For students, technology is more than using the Internet once in a while. With internet-enabled phones, instant messaging, music, videos, and social networking, personal and mobile technology is ingrained in youth culture. It’s important to young people, it’s part of their identity, and it’s not going away.

Plenty of teachers would argue that technology is a necessary aspect of classroom education, but classroom policies often consider a student’s personal technology device as contraband. And so, teachers spend their time and energy confiscating personal technology, keeping these devices out of their classrooms and denying students this important component of their cultural identity.

Instead, we need to find a way to embrace all forms of technology in the classroom and use them to our advantage. By training students to use technology appropriately and effectively and providing opportunities for them to reach learning targets through its usage, we create a situation in which students are engaged in learning. We also free ourselves from the constant cycle of fighting against students.

Technological literacy will be a valued skill in students’ futures; therefore, we should help them use technology effectively and efficiently. We need to engage students in conversations about the appropriate application of technology and allow them to help us clearly define accepted applications, as well as inappropriate practices and the resulting consequences.

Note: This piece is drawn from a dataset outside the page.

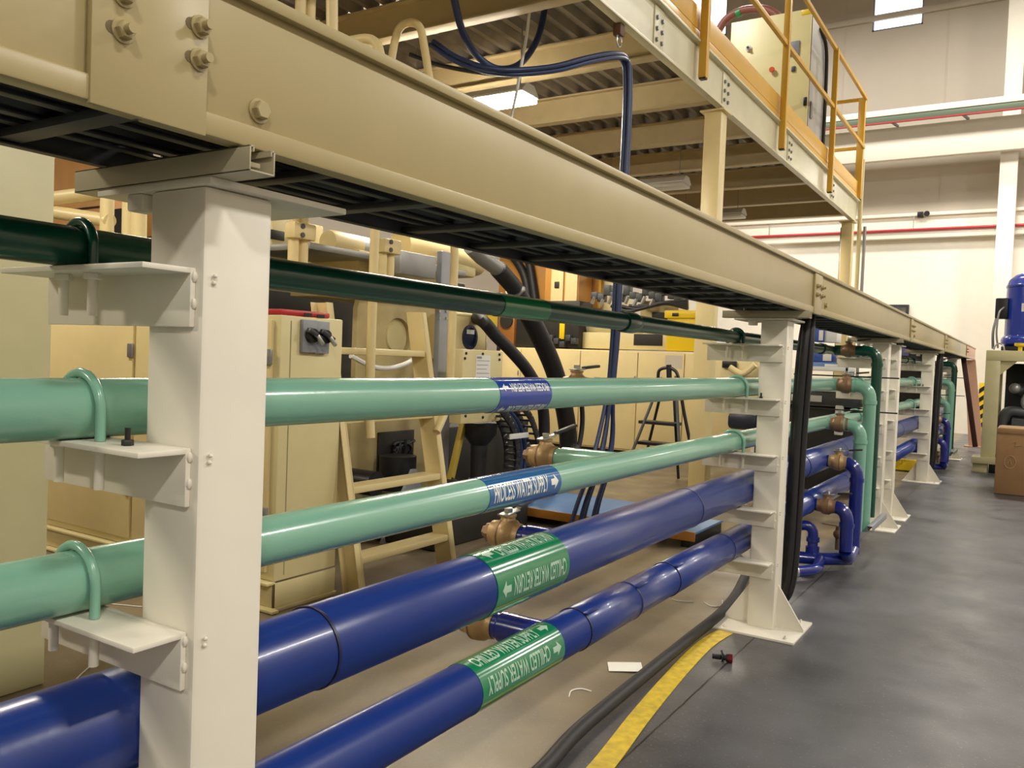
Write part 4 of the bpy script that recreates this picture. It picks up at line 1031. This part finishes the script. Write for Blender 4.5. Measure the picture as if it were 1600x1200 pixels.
# dark step ladder
t = thing('step_ladder', 'small dark folding step ladder standing before the cream guard doors', 'step ladder', (-4.1, 10.4, 0))
ys = 10.3
tl_, tr_ = PY(1037, 585, ys), PY(1058, 585, ys)
f = MB()
for px0, py0, px1, py1, yy0, yy1 in ((1034, 590, 988, 706, ys, ys-.35), (1056, 588, 1062, 720, ys, ys-.35)): f.tube([PY(px0, py0, yy0), PY(px1, py1, yy1)], .02, 10)
obj('front_leg', f, M_tray, t)
f = MB()
for px0, py0, px1, py1 in ((1036, 600, 1012, 700), (1052, 600, 1060, 748)): f.bar(PY(px0, py0, ys+.05), PY(px1, py1, ys+.35 if px1 < 1050 else ys), .035, .02)
obj('rear_leg', f, M_blackp, t)
obj('grab_loop', MB().tube([PY(1028, 592, ys), PY(1030, 579, ys), PY(1040, 575, ys), PY(1052, 577, ys), PY(1060, 590, ys), PY(1068, 640, ys), PY(1078, 690, ys)], .022, 10, 5).tube([PY(1045, 570, ys), PY(1046, 600, ys)], .035, 10), M_blackp, t)
for py, hw in ((658, 30), (690, 34)):
    a, b_ = PY(1030-hw*.9, py, ys-.1), PY(1030+hw, py, ys-.1); obj('step', MB().box(a.x, b_.x, ys-.22, ys+.03, a.z-.025, a.z+.015, .005), M_blackp, t)
# left: framed machine seen through the gap by the nearest post
Xq = -5.6
t = thing('tube_guard', 'cream tube guard frame behind nearest post, beside the tall olive cabinet', 'guard', (Xq, 3.4, 1.69))
Yq = 3.6
obj('top_rail', MB().tube([PY(60, 313, Yq), PY(165, 300, Yq)], .055, 16), M_cream, t)
obj('mid_rail', MB().tube([PY(60, 328, Yq), PY(172, 345, Yq)], .05, 16), M_cream, t)
obj('upright', MB().tube([PY(168, 296, Yq), PY(166, 400, Yq), PY(165, 480, Yq)], .05, 16), M_cream, t)
for px in (203, 217): obj('upright', MB().tube([PY(px+1, 290, Yq), PY(px-1, 400, Yq), PY(px-2, 480, Yq)], .055, 16), M_cream, t)
t = thing('orange_machine', 'orange machine housing glimpsed behind the cream tube guard', 'machine', (-9.4, 5.2, 1.7))
obj('body', down(bx_y(40, 240, 175, 480, 5.0, .6)), mat('dull_orange', 'e0a868', .5, var=.1), t)
obj('seams', bx_y(82, 325, 165, 327, 4.98, .03, bev=0), M_dark, t)
obj('dark_opening', bx_y(176, 325, 205, 400, 5.0, .3), M_dark, t)
obj('orange_edge', bx_y(222, 300, 240, 370, 5.0, .3), M_orange, t)
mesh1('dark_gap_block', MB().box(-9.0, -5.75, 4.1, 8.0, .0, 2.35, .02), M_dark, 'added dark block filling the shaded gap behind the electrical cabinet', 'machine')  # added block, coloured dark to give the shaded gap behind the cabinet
# pieces to the right of the clamp machine, upper
t = thing('cream_manifold', 'cream horizontal pipe block left of the slanting steel pipe', 'pipe', PX(730, 410, -5))
obj('pipe_run', MB().tube([PX(625, 382, -5.0), PX(680, 392, -5.0), PX(745, 412, -5.0)], .13, 20), M_cream, t)
obj('end_block', bx_x(712, 400, 745, 432, -4.9, .3, bev=.03), M_creamw, t)
# second machine bay to the right of post 2
Yb = 12.0
t = thing('blue_shelf_unit', 'rack shelf holding blue boxes, seen under the beam right of hose bundle', 'shelf', PY(1300, 700, Yb))
obj('upright', MB().box(PY(1322, 560, Yb).x, PY(1326, 560, Yb).x, Yb, Yb+.5, 0, 1.85), M_steel, t)
obj('shelf', bx_y(1262, 573, 1326, 580, Yb, .5), M_white, t)
for i, (q, l) in enumerate((((1270, 513, 1287, 534), 'blue carton on the upper part of the rack, left one'), ((1268, 548, 1300, 566), 'blue carton in lower row of the rack shelf'), ((1262, 566, 1310, 575), 'flat pale blue carton on the rack shelf under the blue carton'))):
    cbx = thing('blue_carton', l, 'box', PY(q[0], q[3], Yb+.2), 'blue cartons on the rack'); obj('carton', bx_y(*q, Yb+.05, .35), M_bluep if i == 2 else mat('blue_carton_print', '2c50a0', .5), cbx)
    obj('white_face', bx_y(q[0]+(q[2]-q[0])*.55, q[1]+3, q[2]-1, q[3]-2, Yb+.045, .01), M_white, cbx)
mesh1('white_carton', bx_y(1288, 515, 1308, 535, Yb+.1, .3), M_white, 'white printed carton beside the upper blue carton on the rack', 'box')
mesh1('white_sheet_stack', bx_y(1240, 592, 1330, 612, 10.65, .5), M_paper, 'pale stack of sheets on bench behind the upper aqua pipe', 'stack')
t = thing('grey_bench', 'dark grey bench behind the first drop pipes', 'bench', PY(1290, 760, 10.6))
obj('top', bx_y(1180, 612, 1345, 632, 10.6, .6), M_tray, t)
obj('name_plate', bx_y(1236, 617, 1284, 627, 10.58, .02), M_white, t)
obj('body', down(bx_y(1180, 632, 1345, 700, 10.7, .5)), M_dark, t)
obj('leg', bx_y(1304, 632, 1317, 680, 10.6, .06), M_white, t)
mesh1('white_partition', bx_y(1200, 578, 1480, 720, 18.6, .15), M_wallw, 'white low partition behind the far posts', 'partition')
t = thing('dark_equipment', 'dark machine equipment between far posts under the beam', 'machine', PY(1420, 700, 15.5))
obj('body', bx_y(1395, 545, 1450, 640, 15.5, .5), M_dark, t)
obj('blue_pack', bx_y(1402, 540, 1420, 556, 15.45, .06), mat('pale_purple', '6a6a9a', .4), t)
mesh1('floor_bumper', bx_y(1392, 718, 1432, 735, 13.8, .3), M_yelb, 'yellow low bumper on the floor behind the far gusseted post', 'bumper')
t = thing('small_cream_machine', 'small cream machine block seen between brackets of the second post', 'machine', PY(1160, 590, 10.5))
obj('body', bx_y(1125, 562, 1185, 640, 10.5, .4), M_creamw, t)
obj('hose_loop', MB().tube([PY(1140, 574, 10.4), PY(1160, 584, 10.4), PY(1180, 570, 10.4)], .04, 10, 5), M_cream, t)
obj('black_block', bx_y(1128, 564, 1150, 575, 10.45, .05), M_blackp, t)
mesh1('dark_drum', bx_y(1135, 645, 1182, 672, 10.3, .4, bev=.06), mat('dark_blue_black', '1e2230', .4), 'dark rounded machine part behind the second post brackets', 'machine part')

# beam end leg
t = thing('beam_end_leg', 'reddish end leg slanting down from the far end of the beam', 'leg', (-1.1, 19.9, 0))
obj('leg_plate', MB().prism([(-1.28, 1.82), (-1.08, 1.82), (-.86, .0), (-1.12, .0)], 'y', 19.86, 19.92), M_beam_far, t)
obj('foot', MB().box(-1.2, -.8, 19.75, 20.05, 0, .02), M_beam_far, t)
mesh1('maroon_strut', MB().bar((-1.22, 18.6, 1.83), (-.93, 18.6, .1), .09, .09), M_rust, 'dark maroon slanted strut before the reddish beam end leg', 'strut')

# ------------------------------------------------------------------ right edge machine with blue tank
ym = 14.8
zt = 1.9; xl = -.665
t = thing('tank_stand', 'olive cream steel machine frame at the right edge, carrying a blue tank', 'frame', (.2, ym+.5, 0))
def fr(a, b_, c_, d, e, g): return MB().box(a, b_, c_, d, e, g, .006)
obj('front_leg', fr(xl, xl+.2, ym, ym+.2, .22, zt-.16), M_olive, t)
obj('rear_leg', fr(xl, xl+.2, ym+1.3, ym+1.5, .22, zt-.16), M_olive, t)
obj('right_leg', fr(1.2, 1.4, ym, ym+.2, .22, zt-.16), M_olive, t)
obj('top_rail', fr(xl, 1.4, ym, ym+.2, zt-.16, zt).box(xl, xl+.2, ym+.2, ym+1.5, zt-.16, zt).box(xl, 1.4, ym+.2, ym+1.5, zt-.03, zt-.01), M_olive, t)
obj('corner_gusset', MB().prism([(xl+.2, zt-.16), (xl+.42, zt-.16), (xl+.2, zt-.38)], 'y', ym+.05, ym+.07), M_olive, t)
obj('foot_beam', fr(xl-.12, 1.4, ym-.1, ym+.3, .14, .24), M_olive, t)
obj('foot_block', fr(xl-.1, xl+.1, ym-.05, ym+.2, 0, .14), M_olive, t)
obj('black_base_box', fr(xl+.12, 1.3, ym, ym+1.4, 0, .14), M_blackp, t)  # black base between the floor and the foot beam
obj('lower_shelf', fr(xl+.2, 1.2, ym+.05, ym+1.4, .24, .3), M_blackp, t)
# machinery inside frame
t = thing('pump_set', 'dark pump machinery with grey round parts inside the machine frame', 'machine', (.1, ym+.8, .3))
obj('back_panel', MB().box(xl+.25, 1.2, ym+1.2, ym+1.25, .3, 1.72), M_blackp, t)
obj('motor', MB().cyl((-.1, ym+.5, 1.35), (.6, ym+.5, 1.35), .2).cyl((-.22, ym+.45, 1.3), (-.1, ym+.45, 1.3), .1), M_tray, t)
obj('valve_wheel', MB().tube([(.02+.16*math.cos(a*math.pi/12), ym+.25, 1.12+.16*math.sin(a*math.pi/12)) for a in range(25)], .04, 10), M_steel, t)
obj('grey_ball', MB().ball((-.26, ym+.3, 1.32), .085), M_steel, t)
obj('bent_hose', MB().tube([(-.1, ym+.3, .95), (-.33, ym+.25, .95), (-.4, ym+.25, .75), (-.4, ym+.25, .35)], .085, 14, 6), M_tray, t)
obj('grey_case', MB().box(-.28, .8, ym+.12, ym+.6, .32, .86, .01), mat('dark_slate', '3a4145', .45), t)
# tank
tc = V((.02, ym+.75, 0))
t = thing('blue_tank', 'glossy blue compressor tank standing on the machine frame at right edge', 'tank', (tc.x, tc.y, zt))
r = .52
prof = [(0, 0), (0, r*.8), (.03, r*.93), (.06, r*1.0), (.12, r*1.02), (.16, r*1.0), (.20, r*.93), (.95, r*.93), (.96, r*.95), (.99, r*.95), (1.0, r*.93), (1.08, r*.88), (1.16, r*.72), (1.22, r*.4), (1.24, 0)]
obj('shell', MB().lathe(prof, (tc.x, tc.y, zt+.06), (0, 0, 1), 48), M_tankb, t)
obj('foot_bracket', MB().box(tc.x-.5, tc.x+.5, tc.y-.5, tc.y-.42, zt, zt+.07, .004).box(tc.x-.5, tc.x+.5, tc.y+.42, tc.y+.5, zt, zt+.07, .004).box(tc.x-.5, tc.x-.42, tc.y-.45, tc.y+.45, zt, zt+.07, .004), M_blackp, t)
lb = MB(); 
for k in range(5):
    a0 = math.radians(238+k*5); a1 = math.radians(243+k*5); R = r*.93+.003
    p0, p1 = V((tc.x+R*math.cos(a0), tc.y+R*math.sin(a0), 0)), V((tc.x+R*math.cos(a1), tc.y+R*math.sin(a1), 0))
    v_ = [lb.bm.verts.new((p_.x, p_.y, z)) for p_, z in ((p0, zt+.62), (p1, zt+.62), (p1, zt+.75), (p0, zt+.75))]; lb.bm.faces.new(v_)
obj('label', lb, M_white, t)
eb = obj('electric_box', MB().box(tc.x-.62, tc.x-.44, tc.y-.22, tc.y-.02, zt+.52, zt+.85, .02), M_blackp, t)
obj('electric_cable', MB().tube([(tc.x-.5, tc.y-.24, zt+.7), (tc.x-.56, tc.y-.3, zt+.6), (tc.x-.58, tc.y-.3, zt+.3), (tc.x-.55, tc.y-.25, zt+.05)], .014, 8, 6).tube([(tc.x-.6, tc.y-.2, zt+.52), (tc.x-.63, tc.y-.24, zt+.3), (tc.x-.62, tc.y-.2, zt+.04)], .02, 8, 6), M_steel, t)
mesh1('yellow_valve', MB().lathe([(0, 0), (0, .03), (.06, .03), (.08, .08), (.12, .08), (.12, 0)], (tc.x-.24, ym+.08, zt), (0, 0, 1), 16), M_yelb, 'small yellow knob on the machine frame under the blue tank', 'knob')
mesh1('anchor_shackle', MB().tube([(tc.x-.52+.07*math.cos(a*math.pi/8), ym+.12, zt+.01+.1*math.sin(a*math.pi/8)) for a in range(9)], .012, 8), M_chrome, 'small metal shackle on the machine frame left of the yellow knob', 'shackle')
# striped post behind
x0 = PY(1533, 640, 20.9)
t = thing('bollard', 'yellow and black striped guard strip beside the machine frame', 'guard', (x0.x, 20.9, 0))
zz0, zz1 = .0, PY(1535, 598, 20.9).z; hh = zz1-.0
obj('strip', MB().box(x0.x-.06, x0.x+.06, 20.85, 20.95, 0.0, zz1, .005), M_yelb, t)
for k in range(9):
    z = .1+k*.2
    if z+.22 < zz1: obj('stripe', MB().prism([(x0.x-.06, z), (x0.x+.06, z+.1), (x0.x+.06, z+.2), (x0.x-.06, z+.1)], 'y', 20.846, 20.849), M_blackp, t)
# cardboard box
t = thing('cardboard_box', 'brown cardboard box on the floor at the right edge, before the machine frame', 'box', (.25, 12.6, 0))
obj('carton', MB().box(-.38, .75, 12.25, 13.0, .005, .84, .006), M_board, t)
obj('flap', MB().box(-.36, .73, 12.27, 12.98, .84, .846, .002).box(-.38, .75, 12.24, 12.25, .78, .84, .001), M_board, t)
mk = MB().tube([PY(1578+9*math.cos(a*math.pi/8), 722+10*math.sin(a*math.pi/8), 12.247) for a in range(17)], .004, 6)
mk.tube([PY(1574, 724, 12.247), PY(1578, 718, 12.247), PY(1580, 726, 12.247)], .004, 6)
mk.tube([PY(1580, 692, 12.247), PY(1588, 690, 12.247), PY(1586, 697, 12.247), PY(1596, 696, 12.247)], .004, 6)
obj('printed_mark', mk, mat('pale_tan_ink', 'b99571', .7), t)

Being able to access information quickly, including subject notes, get help on assignments, and effectively evaluate resources are essential skills. As parents and teachers, we can provide opportunities in class and at home, for students to learn and demonstrate their mastery using technology. We can create innovative activities and projects and allow students to use technology as part of class work.

Talking about class work, students don’t necessarily have to be limited in anyway. Recent happenings have indicated that some of our teachers are not up to standard. Some of them don’t even revise their work notes. Imagine using a lesson note prepared ten years ago to teach students in these present times. Sadly, that’s the situation of things in most of our schools.

With technology in education however, this aspect of teachers’ incompetence is being taken care of. Smart students are no longer limited to the four walls of their schools as they are constantly learning through their mobile phones. They have access to classwork notes and exercises, and also practice exam questions.  For example, www.passnownow.com embodies a free online study platform which provides Secondary Students with upbeat, on-the-go solutions to all School Subjects in the simplest ways.

Technology is not our enemy. With some patience, careful planning, and thoughtful consideration, we will create more skilled students who are ready for the future, while creating a more enriching classroom dynamic where technology is just another tool for building students’ success.